====== MATERIAL
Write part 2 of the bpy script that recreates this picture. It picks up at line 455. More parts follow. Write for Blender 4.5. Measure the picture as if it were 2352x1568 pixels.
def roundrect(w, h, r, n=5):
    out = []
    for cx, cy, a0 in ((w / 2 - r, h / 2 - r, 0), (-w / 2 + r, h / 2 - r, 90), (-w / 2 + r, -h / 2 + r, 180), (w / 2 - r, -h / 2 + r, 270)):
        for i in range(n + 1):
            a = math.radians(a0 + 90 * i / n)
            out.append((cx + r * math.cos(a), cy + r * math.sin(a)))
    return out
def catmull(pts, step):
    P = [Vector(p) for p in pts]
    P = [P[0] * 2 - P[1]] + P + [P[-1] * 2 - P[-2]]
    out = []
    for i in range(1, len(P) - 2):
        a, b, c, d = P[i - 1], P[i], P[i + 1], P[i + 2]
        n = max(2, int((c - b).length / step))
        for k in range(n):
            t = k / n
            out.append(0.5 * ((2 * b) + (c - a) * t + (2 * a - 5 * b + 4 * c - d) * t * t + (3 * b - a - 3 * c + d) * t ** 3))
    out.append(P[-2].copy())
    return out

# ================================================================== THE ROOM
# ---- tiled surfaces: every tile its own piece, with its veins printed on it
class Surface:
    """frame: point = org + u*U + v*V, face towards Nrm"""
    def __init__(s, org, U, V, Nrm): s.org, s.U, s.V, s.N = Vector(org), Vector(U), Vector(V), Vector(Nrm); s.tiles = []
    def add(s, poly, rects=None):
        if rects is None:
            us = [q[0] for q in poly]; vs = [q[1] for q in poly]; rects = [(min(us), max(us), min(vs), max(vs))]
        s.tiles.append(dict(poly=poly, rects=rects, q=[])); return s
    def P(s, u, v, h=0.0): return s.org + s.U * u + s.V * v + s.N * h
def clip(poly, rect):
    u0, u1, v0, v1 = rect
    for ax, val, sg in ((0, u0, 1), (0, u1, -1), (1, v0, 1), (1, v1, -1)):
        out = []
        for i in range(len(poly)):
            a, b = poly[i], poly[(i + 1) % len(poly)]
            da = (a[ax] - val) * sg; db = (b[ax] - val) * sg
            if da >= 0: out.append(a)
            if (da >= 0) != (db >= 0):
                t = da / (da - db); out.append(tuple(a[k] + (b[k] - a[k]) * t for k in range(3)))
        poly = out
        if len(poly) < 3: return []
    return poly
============
# [DIRECTIONS FOR THIS TASK]
Exactly reproduce every line of the data above.

# [SOLUTION FOR THIS EXERCISE]
Write part 2 of the bpy script that recreates this picture. It picks up at line 455. More parts follow. Write for Blender 4.5. Measure the picture as if it were 2352x1568 pixels.
def roundrect(w, h, r, n=5):
    out = []
    for cx, cy, a0 in ((w / 2 - r, h / 2 - r, 0), (-w / 2 + r, h / 2 - r, 90), (-w / 2 + r, -h / 2 + r, 180), (w / 2 - r, -h / 2 + r, 270)):
        for i in range(n + 1):
            a = math.radians(a0 + 90 * i / n)
            out.append((cx + r * math.cos(a), cy + r * math.sin(a)))
    return out
def catmull(pts, step):
    P = [Vector(p) for p in pts]
    P = [P[0] * 2 - P[1]] + P + [P[-1] * 2 - P[-2]]
    out = []
    for i in range(1, len(P) - 2):
        a, b, c, d = P[i - 1], P[i], P[i + 1], P[i + 2]
        n = max(2, int((c - b).length / step))
        for k in range(n):
            t = k / n
            out.append(0.5 * ((2 * b) + (c - a) * t + (2 * a - 5 * b + 4 * c - d) * t * t + (3 * b - a - 3 * c + d) * t ** 3))
    out.append(P[-2].copy())
    return out

# ================================================================== THE ROOM
# ---- tiled surfaces: every tile its own piece, with its veins printed on it
class Surface:
    """frame: point = org + u*U + v*V, face towards Nrm"""
    def __init__(s, org, U, V, Nrm): s.org, s.U, s.V, s.N = Vector(org), Vector(U), Vector(V), Vector(Nrm); s.tiles = []
    def add(s, poly, rects=None):
        if rects is None:
            us = [q[0] for q in poly]; vs = [q[1] for q in poly]; rects = [(min(us), max(us), min(vs), max(vs))]
        s.tiles.append(dict(poly=poly, rects=rects, q=[])); return s
    def P(s, u, v, h=0.0): return s.org + s.U * u + s.V * v + s.N * h
def clip(poly, rect):
    u0, u1, v0, v1 = rect
    for ax, val, sg in ((0, u0, 1), (0, u1, -1), (1, v0, 1), (1, v1, -1)):
        out = []
        for i in range(len(poly)):
            a, b = poly[i], poly[(i + 1) % len(poly)]
            da = (a[ax] - val) * sg; db = (b[ax] - val) * sg
            if da >= 0: out.append(a)
            if (da >= 0) != (db >= 0):
                t = da / (da - db); out.append(tuple(a[k] + (b[k] - a[k]) * t for k in range(3)))
        poly = out
        if len(poly) < 3: return []
    return poly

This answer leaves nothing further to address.